Chapter 2 “Santa Christ” is a wonderfully anecdotal story about how we often make Christ out to be something he’s not. God does give grace to the proud or those who have tried their hardest to please him. He gives grace to the humble to those who are most undeserving of it. God justifies the ungodly. That is not an excuse for ungodly behaviour, that would be a misunderstanding of three tenses of salvation as chapter 9 will show. But in reality how often do we treat Jesus as Santa? Do we see him as an added bonus to an already good life? Someone who rewards us for good and punishes us for bad? Or do we see him as the merciful saviour who forgives even the worst of sinners and accepts them unconditionally? Lets not confuse Christmas cheer with Biblical truth.

Chapter 9 “Christ of the three appearances” was a helpful reminder that salvation is more than just a one off event. It reminded me a lot of Michael Hortons “Putting amazing back into Grace“. We have been saved (justification), we are being saved (sanctification) and will one day be saved (glorification). When I was younger I had a strange view of salvation. I thought that Jesus had paid my sins I had committed up until the point that I was saved. From then on I had to keep my slate clean in order to avoid hell. As strange as that may seem there are a lot out there with equally strange and unbiblical ideas. Mine stemmed from a bad understanding of the three tenses of salvation. I was confusing sanctification and justification. The former is evidence of the later but the later comes first. Salvation was a past event, where Jesus paid the ultimate and final sacrifice on the cross. Something the old sacrificial system could never do. Salvation is an ongoing reality, a continual process where I am being remade in the image of God. I am being renewed and transformed by the Holy Spirit daily. Salvation is also a future event where I await the physical return of Jesus and in the twinkling of an eye to be made like him with my new resurrection body. If I was preaching on the nature of salvation I’d use this chapter as a sermon outline.

Chapter 18 “Seeing Jesus at Pentecost” helped me to understand that Pentecost was more trinitarian than I had previously thought. It was like the Holy Spirit put a floodlight on Jesus. He illuminated the work Jesus to those present and continues to do the same for us today. This is the work of the Spirit. He makes Jesus famous to us. He never glorifies himself he always points us to Jesus who in turn points us to the Father.

Chapter 25 “Sharing in Christs inheritance” would be perfect for small group study and devotional use. Its a mind numbing thing to think of us as joint heirs with Christ. The correct response to that is reverance, adoration, and worship. We can only be humble in light of such a gift. Ferguson is right, we are extremely rich in Christ. By grace we have become privy to enormous priveliges. All that belongs to the final Adam now belongs to us too. When I went over that in my mind it blew me away. The more I think about it the more I am moved with gratitude. As a sinner I deserve nothing but death, but by Grace through Christ I am not only recued and redeemed, I am showered with gifts.

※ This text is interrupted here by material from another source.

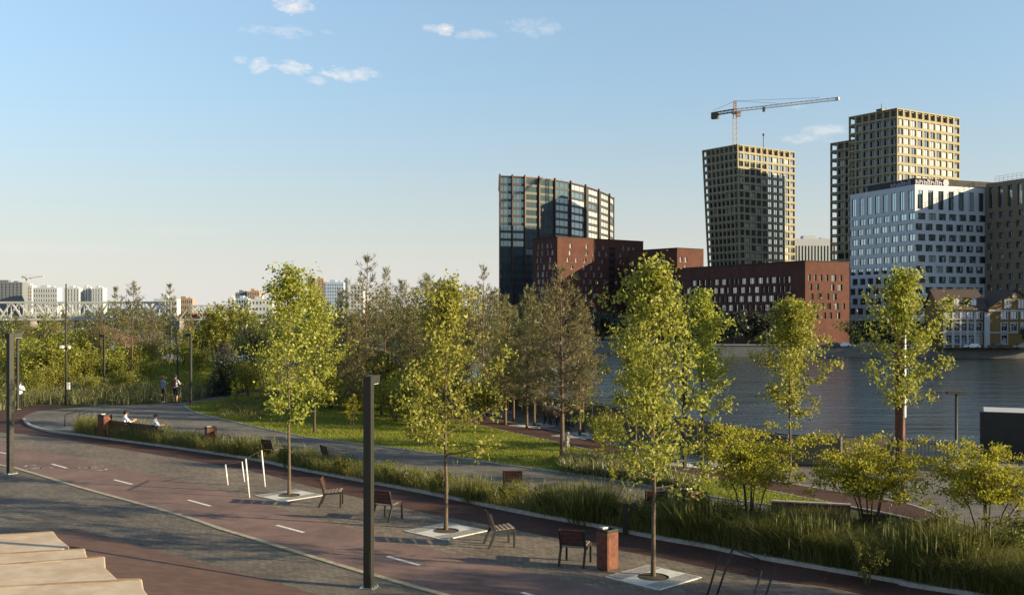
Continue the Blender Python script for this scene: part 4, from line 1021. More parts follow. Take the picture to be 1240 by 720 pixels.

Chapter 36 “Eating Black Pudding” was one of the best and most practical essays I have read on true Christian Liberty. I’ll highlight some of the principles Ferguson posits. Christian liberty must never be flaunted and it is not neccessary to use it to enjoy it. How often has our liberty become a stumbling block or a wedge of offense to our weaker brothers and sisters? Christian liberty does not mean we only welcome brothers and sisters once they have sorted out their theological positions on X and Y. Christian liberty produces a Biblical balance. We don’t seek to please ourselves anymore. How often have homegroups split over theological differences or when some people cannot accept the flaunted liberty of some members? This helped me put a lot of my own liberty in perspective.

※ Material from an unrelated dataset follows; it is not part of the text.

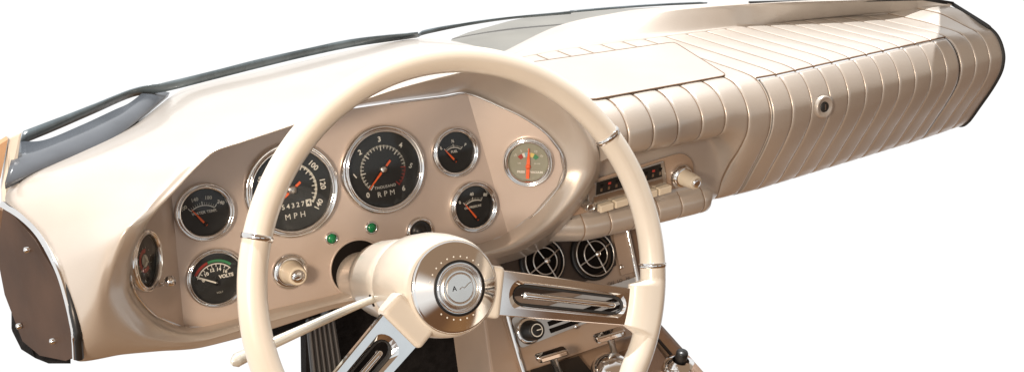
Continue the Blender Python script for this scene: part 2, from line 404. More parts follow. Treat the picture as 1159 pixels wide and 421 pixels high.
# jewels, switches, knob on the panel
for px, py in ((375, 269.5), (420, 257.5)):
    fr = PC.frame(px, py)
    j = build('indicator_lamp', MB().lathe(fr, [(.0072, -.001), (.0072, .0015), (.0060, .003), (.0050, .002), (.0050, .0005)], 28), chrome, dash)
    build('jewel', MB().lathe(fr, [(.0050, .0008), (.0042, .0028), (.0022, .0038), (.0002, .0041)], 24), jewel, j)
fr = PC.frame(475, 262)
j = build('ignition_switch', MB().lathe(fr, [(.017, -.001), (.017, .002), (.0145, .005), (.0125, .004), (.012, .001)], 36), chrome, dash)
build('lock_face', MB().lathe(fr, [(.012, .0012), (.007, .0012), (.0065, .004), (.0002, .0045)], 28).box(fr, -.0008, .0008, -.004, .004, .0045, .0052), [black], j)
fr = PC.frame(328, 307)
k = build('wiper_knob', MB().lathe(fr, [(.0115, .004), (.0112, .010), (.0102, .022), (.0098, .0265), (.0088, .028), (.0072, .0282), (.0070, .0275)], 36), knobm, dash, 'cream push knob with chrome flange below the speedometer')
build('flange', MB().lathe(fr, [(.0195, -.001), (.0195, .001), (.0175, .0035), (.0130, .0055), (.0115, .0045)], 40), chrome, k)
build('knob_tip', MB().lathe(fr, [(.0072, .0272), (.0066, .0292), (.004, .0300), (.0002, .0302)], 24), chrome, k)

# ---------------------------------------------------------------- pleated passenger pad
FRONT = [(1.20, -.345), (1.10, -.345), (1.02, -.345), (.975, -.3455), (.953, -.3495), (.937, -.361), (.926, -.379), (.923, -.395), (.925, -.412), (.935, -.438), (.950, -.468), (.962, -.492), (.972, -.506), (.99, -.514), (1.03, -.516)]
RADIO = [(1.20, -.345), (1.10, -.345), (1.02, -.345), (.975, -.3455), (.953, -.3495), (.937, -.359), (.927, -.373), (.925, -.387), (.930, -.400), (.944, -.410), (.962, -.416), (.966, -.430), (.966, -.476), (.958, -.4865), (.952, -.496)]
RADIO += [(.954, -.508), (.966, -.518), (1.00, -.522)]
FRONT += [(1.06, -.515), (1.09, -.512), (1.12, -.508)]
FRONT = FRONT[:12]+[(.967, -.500), (.973, -.507), (.985, -.513), (1.01, -.516), (1.04, -.516), (1.08, -.514)]
PF = cat([V((0, a, b)) for a, b in FRONT], 5); PRD = cat([V((0, a, b)) for a, b in RADIO], 5)
NP = len(PF)
X0, DX = .902, .0358
def dshift(x): return max(0, x-.94)*.095
def smooth(a, b, x): t = min(1, max(0, (x-a)/(b-a))); return t*t*(3-2*t)
def prof(x, i):
    t = smooth(.838, .878, x)
    p = PRD[i].lerp(PF[i], t)
    y = p.y+dshift(x)*smooth(1.15, .99, p.y)
    if i > 5*12: y += .045*smooth(.67, .56, x)
    z = p.z+.016*smooth(1.31, 1.40, x)*smooth(1.0, 1.07, y)
    return V((x, y, z))
def pleat(x):                                   # 0 in the groove, 1 on the cushion
    u = ((x-X0)/DX) % 1.; e = min(u, 1-u)*DX
    s = min(1, e/.0024); return 1-(1-s)**2.0 + .22*math.sin(PI*u)
def sweep(xs, i0, i1, depth=.0031, inset=0., ribmask=None):
    rows = []
    for x in xs:
        r = []
        for i in range(i0, i1+1):
            p = prof(x, i); a = prof(x, max(i-1, 0)); b = prof(x, min(i+1, NP-1))
            t = (b-a); n = V((0, t.z, -t.y)).normalized()
            k = ribmask(x, i) if ribmask else 1.
            r.append(p + n*(depth*(pleat(x)-1)*k - inset))
        rows.append(r)
    return rows
def xsamples(a, b):
    xs = {a, b}; k0 = int(math.floor((a-X0)/DX))-1
    for k in range(k0, k0+40):
        g = X0+k*DX
        for q in (0, .0008, .0014, .0024, .005, .011, DX-.011, DX-.005, DX-.0024, DX-.0014, DX-.0008):
            if a < g+q < b: xs.add(round(g+q, 6))
    return sorted(xs)
IF = 5*4-1                                      # profile index of the line where the door begins
XL, XR, XE = .9035, 1.292, 1.40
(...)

Chapter 47 “Danger: Apostasy” presents a wonderfully balanced view of Eternal Security or Perseverance of the saints. I’ve always said to those who question the doctrine that Grace is not a licence for sin, but sin does not cancel out Grace. This has always been a controversial doctrine and as Ferguson highlights earlier, it has been called the greatest protestant heresy by many some Roman Catholic theologians. Ferguson reminds us that we are not to neglect the Grace that has been shown to us through Christ Jesus, and that perseverance is a mark of true Faith. It would be fair to say that there have been more fights within the church over this subject than any other. Sadly this has lead to much division in the Church. We need to be careful not to let our freedom lead us into judgementalism of those who do no hold the same views.

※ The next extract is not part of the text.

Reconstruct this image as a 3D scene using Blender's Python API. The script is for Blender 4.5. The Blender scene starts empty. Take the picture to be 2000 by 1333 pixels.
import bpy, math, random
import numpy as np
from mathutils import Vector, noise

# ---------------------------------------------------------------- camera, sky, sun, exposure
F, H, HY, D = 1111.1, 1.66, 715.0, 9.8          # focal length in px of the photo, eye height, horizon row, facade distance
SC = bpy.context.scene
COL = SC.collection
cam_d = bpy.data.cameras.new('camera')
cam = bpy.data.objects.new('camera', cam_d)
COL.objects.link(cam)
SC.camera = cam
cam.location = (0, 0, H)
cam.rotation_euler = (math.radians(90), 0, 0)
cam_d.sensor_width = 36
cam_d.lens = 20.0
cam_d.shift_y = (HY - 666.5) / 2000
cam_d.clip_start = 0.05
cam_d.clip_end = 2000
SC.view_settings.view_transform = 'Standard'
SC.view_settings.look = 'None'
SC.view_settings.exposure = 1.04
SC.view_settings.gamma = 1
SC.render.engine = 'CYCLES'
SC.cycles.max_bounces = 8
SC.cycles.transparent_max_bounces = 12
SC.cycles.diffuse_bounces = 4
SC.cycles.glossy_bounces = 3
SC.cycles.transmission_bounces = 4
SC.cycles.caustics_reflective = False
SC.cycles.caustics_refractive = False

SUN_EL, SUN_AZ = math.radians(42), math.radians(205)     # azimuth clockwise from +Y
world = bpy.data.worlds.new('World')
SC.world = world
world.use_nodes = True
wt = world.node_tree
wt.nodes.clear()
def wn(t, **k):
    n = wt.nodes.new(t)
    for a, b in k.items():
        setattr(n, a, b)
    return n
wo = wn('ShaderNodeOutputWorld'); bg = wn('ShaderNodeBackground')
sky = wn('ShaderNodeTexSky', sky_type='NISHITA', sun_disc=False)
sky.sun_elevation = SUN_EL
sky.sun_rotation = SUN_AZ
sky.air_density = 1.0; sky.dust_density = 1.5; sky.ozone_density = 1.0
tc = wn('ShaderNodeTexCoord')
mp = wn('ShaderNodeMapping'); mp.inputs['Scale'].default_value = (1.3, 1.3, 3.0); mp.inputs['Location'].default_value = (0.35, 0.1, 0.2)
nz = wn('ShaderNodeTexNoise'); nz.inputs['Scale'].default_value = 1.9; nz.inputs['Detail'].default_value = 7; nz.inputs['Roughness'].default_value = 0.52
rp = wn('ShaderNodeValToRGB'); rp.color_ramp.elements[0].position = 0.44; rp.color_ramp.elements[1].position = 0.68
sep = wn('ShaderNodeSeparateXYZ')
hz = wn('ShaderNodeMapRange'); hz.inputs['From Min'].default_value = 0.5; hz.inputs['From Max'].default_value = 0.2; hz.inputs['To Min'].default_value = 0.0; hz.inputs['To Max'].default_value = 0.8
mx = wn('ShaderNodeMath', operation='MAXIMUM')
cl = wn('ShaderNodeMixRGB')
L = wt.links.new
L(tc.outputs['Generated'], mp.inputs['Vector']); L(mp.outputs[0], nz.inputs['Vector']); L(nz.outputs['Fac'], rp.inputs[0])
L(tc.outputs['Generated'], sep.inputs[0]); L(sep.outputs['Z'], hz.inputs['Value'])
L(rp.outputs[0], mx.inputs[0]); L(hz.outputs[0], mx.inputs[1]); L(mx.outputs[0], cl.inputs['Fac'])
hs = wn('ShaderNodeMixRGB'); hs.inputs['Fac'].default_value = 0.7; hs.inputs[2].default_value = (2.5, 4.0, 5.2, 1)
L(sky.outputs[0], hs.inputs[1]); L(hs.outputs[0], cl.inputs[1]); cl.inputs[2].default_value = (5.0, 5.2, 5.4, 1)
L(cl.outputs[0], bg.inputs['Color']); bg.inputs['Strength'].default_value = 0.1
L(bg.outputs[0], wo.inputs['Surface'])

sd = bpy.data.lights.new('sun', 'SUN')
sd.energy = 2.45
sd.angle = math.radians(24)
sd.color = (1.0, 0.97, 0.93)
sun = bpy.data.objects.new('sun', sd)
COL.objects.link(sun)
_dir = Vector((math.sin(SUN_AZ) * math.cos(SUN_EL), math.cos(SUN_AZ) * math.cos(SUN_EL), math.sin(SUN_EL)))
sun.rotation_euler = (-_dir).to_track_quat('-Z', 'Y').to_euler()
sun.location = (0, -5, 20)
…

This review is already longer than I had planned. I don’t want to spoil the book for you. I hope my review has helped you get an idea of the material present in the book. Get yourself a copy, in fact get a whole lot of copies for your homegroup too and work through it section by section. Its a wonderful book with very little chaff and some great foundational stuff that will get your homegroup talking. My only caution is chapter 22 where he lays out his case against spiritual gifts. I’m not a cessationist and struggle to understand people who believe in a personal God who is active in history and hold that spiritual gifts have ceased. But thats a minor point of contention, a secondary doctrine if you will, and not enough to stop me reccomending the book without reserve. Its one of those books you read and the re-read later with different results. Other articles start to stand out. It truly is a treasure trove of truth about our Lord Jesus Christ.

Some people have been fascinated with the apostle Paul and his theology. I’ve felt the attraction too. The Epistles are a lot easier to understand than the prophetic books and I easy relate to the struggles. But personally I am fascinated with the person of Jesus Christ. Thats precisely what I enjoyed about this book. Christ is the central focus and is wonderfully expounded in each article. Every so often I catch a glimpse of something I hadn’t seen before in the scriptures. As Paul Barnett said, Jesus is the engine that drives drives the New Testament, and it is clear that Ferguson is driven by Christ. For me Christ is the lense that brings all of scripture and life into focus.